Ainda assim, com um antecipado pedido de desculpa, atrevo-me a dizer dois ou três disparates.
Em primeiro lugar, uma tendência quer-se em inglês. Toda a gente do marketing sabe disso. Já agora, se fosse há mais de quarenta anos, seria em francês que era também a forma como a nossa grande política se exprimia lá fora. Politiquices à parte, vejam os casos de Soares e de Cunhal. Agora, para sustentar este meu argumento da obrigatoriedade daquele idioma, não me peçam é para usar os exemplos contemporâneos de Guterres, de Costa ou de Montenegro, porque assim este pensamento cairia pela base. Ou não, se disser que são a exceção que confirma a regra.
Portanto, se queremos um wow effect, toca a puxar pela cabeça para sacar uma expressão out-of-the-box que nos ajude, mesmo que não tenhamos nada de verdadeiramente relevante para acrescentar numa reunião.
Assim sendo, e indo straight to the point, proponho a tendência Back to Basics. E o que propõe o Back to Basics?
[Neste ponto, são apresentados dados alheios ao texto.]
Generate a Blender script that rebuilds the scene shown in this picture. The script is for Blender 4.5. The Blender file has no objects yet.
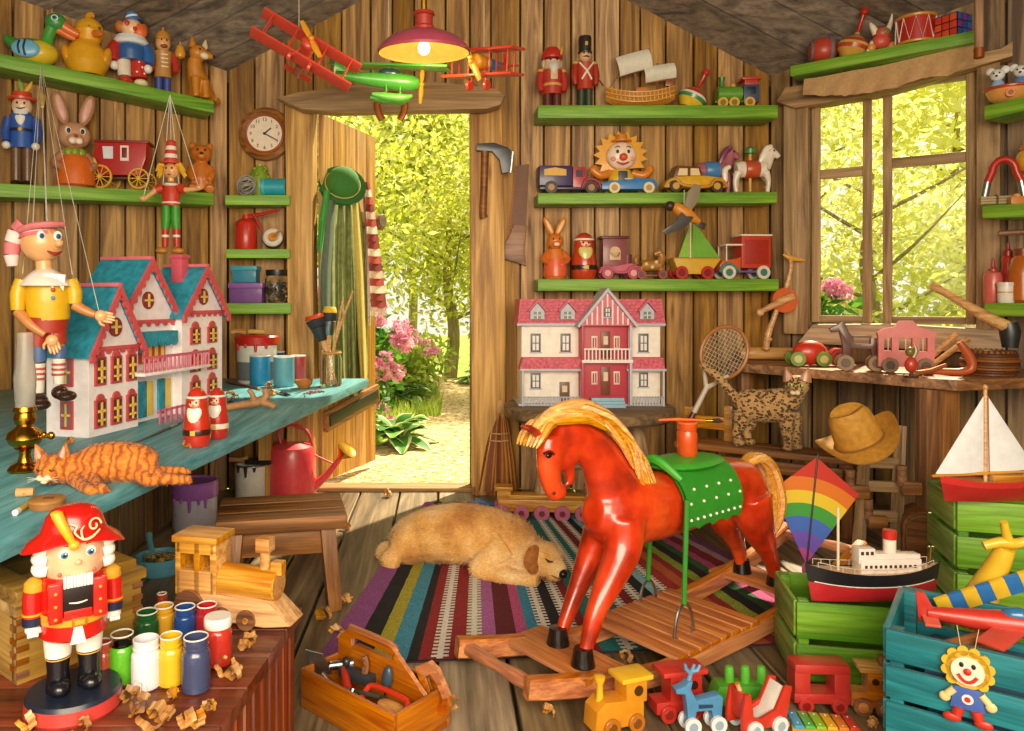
import bpy, bmesh, math, random
from mathutils import Vector as V, Matrix as MX, Euler
R = random.Random(7); PI = math.pi; rad = math.radians
F = 760.; CX = 440.; HY = 300.; H = 1.15          # focal length (px), vanishing point, eye height
SC = bpy.context.scene; COL = SC.collection
def P(px, py, d): return V(((px-CX)*d/F, d, H+(HY-py)*d/F))
def G(px, py, z=0.):                               # point of the horizontal plane z under a pixel
    d = (H-z)*F/(py-HY); return V(((px-CX)*d/F, d, z))
# ---------------------------------------------------------------- materials
MATS = {}
def lin(h):
    if not isinstance(h, str): return tuple(h)
    h = h.lstrip('#'); c = [int(h[i:i+2], 16)/255 for i in (0, 2, 4)]
    return tuple(x/12.92 if x <= .04045 else ((x+.055)/1.055)**2.4 for x in c)
def mk(name):
    m = bpy.data.materials.new(name); m.use_nodes = True
    nt = m.node_tree; return m, nt, nt.nodes['Principled BSDF']
def nd(nt, t, **kw):
    n = nt.nodes.new(t)
    for k, v in kw.items(): setattr(n, k, v)
    return n
def ramp(nt, fac, stops):
    r = nd(nt, 'ShaderNodeValToRGB'); e = r.color_ramp.elements
    while len(e) < len(stops): e.new(.5)
    for k, (p, c) in enumerate(stops): e[k].position = p; e[k].color = (*lin(c), 1)
    nt.links.new(fac, r.inputs[0]); return r.outputs[0]
def noise(nt, scale=(1, 1, 1), s=1., det=4, dist=0., rough=.55):
    tc = nd(nt, 'ShaderNodeTexCoord'); mp = nd(nt, 'ShaderNodeMapping')
    mp.inputs['Scale'].default_value = scale; nt.links.new(tc.outputs['Object'], mp.inputs[0])
    n = nd(nt, 'ShaderNodeTexNoise'); n.inputs['Scale'].default_value = s; n.inputs['Detail'].default_value = det
    n.inputs['Distortion'].default_value = dist; n.inputs['Roughness'].default_value = rough
    nt.links.new(mp.outputs[0], n.inputs['Vector']); return n.outputs[0], mp
def mixc(nt, a, b, fac=1., mode='MULTIPLY'):
    x = nd(nt, 'ShaderNodeMix', data_type='RGBA', blend_type=mode)
    if isinstance(fac, (int, float)): x.inputs[0].default_value = fac
    else: nt.links.new(fac, x.inputs[0])
    for v, i in ((a, 6), (b, 7)):
        if isinstance(v, (str, tuple)): x.inputs[i].default_value = (*lin(v), 1)
        else: nt.links.new(v, x.inputs[i])
    return x.outputs[2]
def bump(nt, p, h, st=.3, dist=.004):
    b = nd(nt, 'ShaderNodeBump'); b.inputs['Strength'].default_value = st; b.inputs['Distance'].default_value = dist
    nt.links.new(h, b.inputs['Height']); nt.links.new(b.outputs[0], p.inputs['Normal'])
def C(h, r=.38, m=0., coat=0., v=.07, sc=30):       # painted / plain surface with slight mottling
    key = (h, r, m, coat)
    if key in MATS: return MATS[key]
    mt_, nt, p = mk('paint_'+str(h).strip('#')); c = lin(h)
    n, _ = noise(nt, (1, 1, 1), sc, 5)
    lo = tuple(max(0, x*(1-v*1.3)) for x in c); hi = tuple(min(1, x*(1+v)) for x in c)
    nt.links.new(ramp(nt, n, [(.3, lo), (.7, hi)]), p.inputs['Base Color'])
    p.inputs['Roughness'].default_value = r; p.inputs['Metallic'].default_value = m
    if coat: p.inputs['Coat Weight'].default_value = coat; p.inputs['Coat Roughness'].default_value = .12
    MATS[key] = mt_; return mt_
def wood(name, dark, light, ax='z', sc=1., rough=.55, isl=.35, coat=0., knots=False, tint=None):
    m, nt, p = mk(name); i = 'xyz'.index(ax)
    s1 = [14.*sc]*3; s1[i] = 1.1*sc; s2 = [70.*sc]*3; s2[i] = 2.5*sc
    geo = nd(nt, 'ShaderNodeNewGeometry')
    n1, mp1 = noise(nt, s1, 1., 5, 1.4); n2, mp2 = noise(nt, s2, 1., 3, .4)
    of = nd(nt, 'ShaderNodeMath', operation='MULTIPLY'); of.inputs[1].default_value = 37.
    nt.links.new(geo.outputs['Random Per Island'], of.inputs[0])
    cb = nd(nt, 'ShaderNodeCombineXYZ'); [nt.links.new(of.outputs[0], cb.inputs[k]) for k in range(3)]
    nt.links.new(cb.outputs[0], mp1.inputs['Location']); nt.links.new(cb.outputs[0], mp2.inputs['Location'])
    col = ramp(nt, n1, [(.32, dark), (.5, tuple((a+b)/2 for a, b in zip(lin(dark), lin(light)))), (.66, light)])
    col = mixc(nt, col, ramp(nt, n2, [(.3, (.52, .48, .44)), (.58, (1, 1, 1))]), .75)
    if isl:
        hs = nd(nt, 'ShaderNodeHueSaturation'); mr = nd(nt, 'ShaderNodeMapRange')
        mr.inputs[3].default_value = 1-isl; mr.inputs[4].default_value = 1+isl*.6
        nt.links.new(geo.outputs['Random Per Island'], mr.inputs[0]); nt.links.new(mr.outputs[0], hs.inputs['Value'])
        ms = nd(nt, 'ShaderNodeMapRange'); ms.inputs[3].default_value = 1.15; ms.inputs[4].default_value = .8
        nt.links.new(geo.outputs['Random Per Island'], ms.inputs[0]); nt.links.new(ms.outputs[0], hs.inputs['Saturation'])
        nt.links.new(col, hs.inputs['Color']); col = hs.outputs[0]
    if knots:
        tc = nd(nt, 'ShaderNodeTexCoord'); mp = nd(nt, 'ShaderNodeMapping'); sk = [9.]*3; sk[i] = 1.6
        mp.inputs['Scale'].default_value = sk; nt.links.new(tc.outputs['Object'], mp.inputs[0])
        vo = nd(nt, 'ShaderNodeTexVoronoi'); nt.links.new(mp.outputs[0], vo.inputs['Vector']); vo.inputs['Scale'].default_value = 1.
        col = mixc(nt, col, ramp(nt, vo.outputs['Distance'], [(.03, (.25, .14, .07)), (.13, (1, 1, 1))]), .8)
    nt.links.new(col, p.inputs['Base Color']); p.inputs['Roughness'].default_value = rough
    bump(nt, p, n2, .35, .003)
    if coat: p.inputs['Coat Weight'].default_value = coat; p.inputs['Coat Roughness'].default_value = .15
    MATS[name] = m; return m
def glassm(name, col, rough=.03, alpha=None):
    m, nt, p = mk(name); p.inputs['Base Color'].default_value = (*lin(col), 1)
    p.inputs['Transmission Weight'].default_value = 1; p.inputs['Roughness'].default_value = rough; p.inputs['IOR'].default_value = 1.3
    MATS[name] = m; return m
def mt(x): return x if isinstance(x, bpy.types.Material) else MATS[x] if x in MATS else C(x)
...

Muito simplesmente que a tal gente do marketing — na qual, muito humildemente me incluo — torne a procurar a curiosidade natural que a fez entrar neste mundo.
Que volte a saber fazer as perguntas certas e, em função das respostas às mesmas, consiga definir um caminho sem estar presa às tais formulações proferidas por um qualquer guru numa conferência com um título pomposo. Que tenha liberdade de pensamento, espírito crítico e ousadia criativa. Que tenha falta de respeito pelo erro e a coragem para não ter abordagens mais do mesmo. Que seja dissonante e relevante. Que seja independente de canais ou outras gavetas, porque antes de tudo vem o problema ou a oportunidade e logo a seguir a ideia. Que seja culta, que leia livros, que veja filmes e que vá ao teatro ou a exposições. Que viaje pelo planeta fora e ganhe esse mundo, seguramente mais inspirador que muitos novos paradigmas que por aí andam.
Que ande de transportes públicos para perceber como é que as pessoas que não têm carro da empresa vivem e consomem produtos e conteúdos. Que considere a “dicotomia” entre o impacto da tecnologia (designadamente no que respeita à Inteligência Artificial (Generativa) e à sua capacidade para amplificar a nossa criatividade e engenho) e a relevância da capacidade das pessoas em perceberem as emoções e o contexto, para assim melhor contar uma história baseada numa “big idea”. “It takes two to tango”, não é verdade?
Enfim, uma tendência que seja independente de tendências. Para ser do contra.